Rows from a 3D scene dataset
■ ■ ■ ■

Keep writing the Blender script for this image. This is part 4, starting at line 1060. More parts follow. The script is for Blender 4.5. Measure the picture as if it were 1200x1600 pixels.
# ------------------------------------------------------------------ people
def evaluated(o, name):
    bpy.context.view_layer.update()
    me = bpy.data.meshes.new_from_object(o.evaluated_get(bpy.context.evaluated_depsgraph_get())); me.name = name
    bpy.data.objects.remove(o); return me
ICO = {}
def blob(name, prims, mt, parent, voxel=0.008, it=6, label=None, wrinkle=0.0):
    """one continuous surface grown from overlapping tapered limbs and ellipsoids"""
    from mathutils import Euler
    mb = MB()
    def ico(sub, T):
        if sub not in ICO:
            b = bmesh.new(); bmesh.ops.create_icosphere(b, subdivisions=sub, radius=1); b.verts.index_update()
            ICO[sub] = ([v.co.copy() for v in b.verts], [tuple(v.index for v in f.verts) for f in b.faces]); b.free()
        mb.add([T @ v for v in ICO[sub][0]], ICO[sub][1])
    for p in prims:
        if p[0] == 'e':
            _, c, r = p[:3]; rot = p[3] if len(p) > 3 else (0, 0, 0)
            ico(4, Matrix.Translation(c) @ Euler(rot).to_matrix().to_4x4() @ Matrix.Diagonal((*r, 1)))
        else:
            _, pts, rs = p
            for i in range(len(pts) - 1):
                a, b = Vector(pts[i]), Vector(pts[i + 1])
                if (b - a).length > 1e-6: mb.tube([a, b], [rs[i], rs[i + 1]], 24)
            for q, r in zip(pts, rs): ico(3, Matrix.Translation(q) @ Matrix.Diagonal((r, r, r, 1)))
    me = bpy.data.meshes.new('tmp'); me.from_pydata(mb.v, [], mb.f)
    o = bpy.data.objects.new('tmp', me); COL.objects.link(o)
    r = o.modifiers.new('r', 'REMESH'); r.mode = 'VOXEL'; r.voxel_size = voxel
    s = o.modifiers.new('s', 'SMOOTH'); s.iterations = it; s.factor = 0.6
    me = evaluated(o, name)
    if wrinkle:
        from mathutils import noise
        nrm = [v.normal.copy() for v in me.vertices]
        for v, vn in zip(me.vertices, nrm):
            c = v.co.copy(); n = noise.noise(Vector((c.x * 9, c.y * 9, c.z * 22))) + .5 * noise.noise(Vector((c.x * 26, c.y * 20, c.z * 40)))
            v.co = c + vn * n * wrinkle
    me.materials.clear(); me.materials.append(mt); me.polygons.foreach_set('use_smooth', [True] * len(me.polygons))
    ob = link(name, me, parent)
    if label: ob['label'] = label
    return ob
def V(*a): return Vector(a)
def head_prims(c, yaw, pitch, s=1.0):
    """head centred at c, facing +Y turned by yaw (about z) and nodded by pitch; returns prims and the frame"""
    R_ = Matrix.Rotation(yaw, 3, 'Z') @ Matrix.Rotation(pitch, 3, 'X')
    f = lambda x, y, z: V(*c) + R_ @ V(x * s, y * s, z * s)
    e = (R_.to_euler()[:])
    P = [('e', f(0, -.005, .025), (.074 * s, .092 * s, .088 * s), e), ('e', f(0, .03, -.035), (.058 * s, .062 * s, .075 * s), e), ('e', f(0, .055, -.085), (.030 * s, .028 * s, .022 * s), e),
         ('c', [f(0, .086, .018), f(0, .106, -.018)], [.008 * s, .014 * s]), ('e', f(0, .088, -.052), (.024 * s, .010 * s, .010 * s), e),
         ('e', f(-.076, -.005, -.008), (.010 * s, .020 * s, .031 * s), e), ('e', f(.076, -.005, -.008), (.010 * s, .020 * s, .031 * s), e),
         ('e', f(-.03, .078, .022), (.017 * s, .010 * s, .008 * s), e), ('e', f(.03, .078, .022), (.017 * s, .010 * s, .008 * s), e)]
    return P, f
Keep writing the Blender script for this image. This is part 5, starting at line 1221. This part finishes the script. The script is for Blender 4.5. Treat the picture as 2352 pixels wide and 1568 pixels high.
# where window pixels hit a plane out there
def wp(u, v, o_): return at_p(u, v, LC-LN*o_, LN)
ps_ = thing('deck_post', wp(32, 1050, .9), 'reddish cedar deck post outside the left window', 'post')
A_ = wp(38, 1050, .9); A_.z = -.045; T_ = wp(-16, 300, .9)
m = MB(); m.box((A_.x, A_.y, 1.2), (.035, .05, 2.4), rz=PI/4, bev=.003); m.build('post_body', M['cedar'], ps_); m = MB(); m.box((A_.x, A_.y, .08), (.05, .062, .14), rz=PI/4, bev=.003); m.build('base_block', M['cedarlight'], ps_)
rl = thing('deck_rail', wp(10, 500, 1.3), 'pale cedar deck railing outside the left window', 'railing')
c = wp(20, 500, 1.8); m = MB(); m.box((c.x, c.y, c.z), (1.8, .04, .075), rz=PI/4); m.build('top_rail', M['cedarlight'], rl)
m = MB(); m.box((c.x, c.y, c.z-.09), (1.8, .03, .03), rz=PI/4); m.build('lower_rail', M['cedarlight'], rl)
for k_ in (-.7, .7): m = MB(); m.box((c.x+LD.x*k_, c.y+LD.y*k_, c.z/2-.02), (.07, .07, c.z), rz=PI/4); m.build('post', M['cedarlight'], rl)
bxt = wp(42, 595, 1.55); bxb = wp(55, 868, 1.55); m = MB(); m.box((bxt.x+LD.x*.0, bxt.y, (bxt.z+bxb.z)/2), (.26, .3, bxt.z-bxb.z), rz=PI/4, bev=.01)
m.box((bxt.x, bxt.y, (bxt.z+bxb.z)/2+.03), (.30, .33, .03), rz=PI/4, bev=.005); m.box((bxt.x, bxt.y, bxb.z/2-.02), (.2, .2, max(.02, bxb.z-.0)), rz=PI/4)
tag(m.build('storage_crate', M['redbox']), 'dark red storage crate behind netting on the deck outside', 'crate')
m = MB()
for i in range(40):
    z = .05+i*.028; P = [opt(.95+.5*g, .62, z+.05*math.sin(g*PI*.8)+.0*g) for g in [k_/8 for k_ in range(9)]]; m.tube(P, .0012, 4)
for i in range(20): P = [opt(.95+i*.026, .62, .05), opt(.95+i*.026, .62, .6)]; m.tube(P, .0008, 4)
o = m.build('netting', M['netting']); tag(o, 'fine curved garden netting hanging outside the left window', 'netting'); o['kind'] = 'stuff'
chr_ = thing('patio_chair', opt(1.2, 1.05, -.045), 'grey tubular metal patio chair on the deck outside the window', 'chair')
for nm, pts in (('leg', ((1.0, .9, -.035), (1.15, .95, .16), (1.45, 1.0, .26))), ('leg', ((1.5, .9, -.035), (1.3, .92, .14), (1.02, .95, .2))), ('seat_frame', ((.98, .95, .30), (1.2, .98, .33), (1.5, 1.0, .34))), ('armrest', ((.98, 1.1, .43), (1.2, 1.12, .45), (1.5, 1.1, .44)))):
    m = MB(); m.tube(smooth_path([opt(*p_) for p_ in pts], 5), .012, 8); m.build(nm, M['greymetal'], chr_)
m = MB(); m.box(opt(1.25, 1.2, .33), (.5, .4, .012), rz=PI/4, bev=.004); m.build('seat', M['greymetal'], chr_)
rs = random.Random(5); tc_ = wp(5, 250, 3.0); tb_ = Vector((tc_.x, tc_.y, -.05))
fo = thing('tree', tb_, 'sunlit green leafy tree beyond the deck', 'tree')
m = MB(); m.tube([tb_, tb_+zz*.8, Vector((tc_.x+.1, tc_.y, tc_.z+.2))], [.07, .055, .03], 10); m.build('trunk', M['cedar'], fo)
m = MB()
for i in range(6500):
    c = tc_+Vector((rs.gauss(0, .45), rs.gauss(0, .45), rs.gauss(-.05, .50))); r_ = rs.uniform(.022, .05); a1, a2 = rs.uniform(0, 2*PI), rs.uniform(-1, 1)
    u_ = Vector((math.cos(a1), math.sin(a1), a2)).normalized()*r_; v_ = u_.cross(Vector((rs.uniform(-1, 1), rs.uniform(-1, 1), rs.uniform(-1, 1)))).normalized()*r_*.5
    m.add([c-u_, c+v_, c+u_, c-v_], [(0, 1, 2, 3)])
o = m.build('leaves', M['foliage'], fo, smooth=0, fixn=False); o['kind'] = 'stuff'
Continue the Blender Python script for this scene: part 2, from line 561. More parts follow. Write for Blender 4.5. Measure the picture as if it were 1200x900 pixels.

■ ■ ■ ■

» **EXERCISE DESCRIPTION**
Display every line of the listing that contains the string "Blender".

» **IN RESPONSE**
Keep writing the Blender script for this image. This is part 4, starting at line 1060. More parts follow. The script is for Blender 4.5. Measure the picture as if it were 1200x1600 pixels.
Keep writing the Blender script for this image. This is part 5, starting at line 1221. This part finishes the script. The script is for Blender 4.5. Treat the picture as 2352 pixels wide and 1568 pixels high.
Continue the Blender Python script for this scene: part 2, from line 561. More parts follow. Write for Blender 4.5. Measure the picture as if it were 1200x900 pixels.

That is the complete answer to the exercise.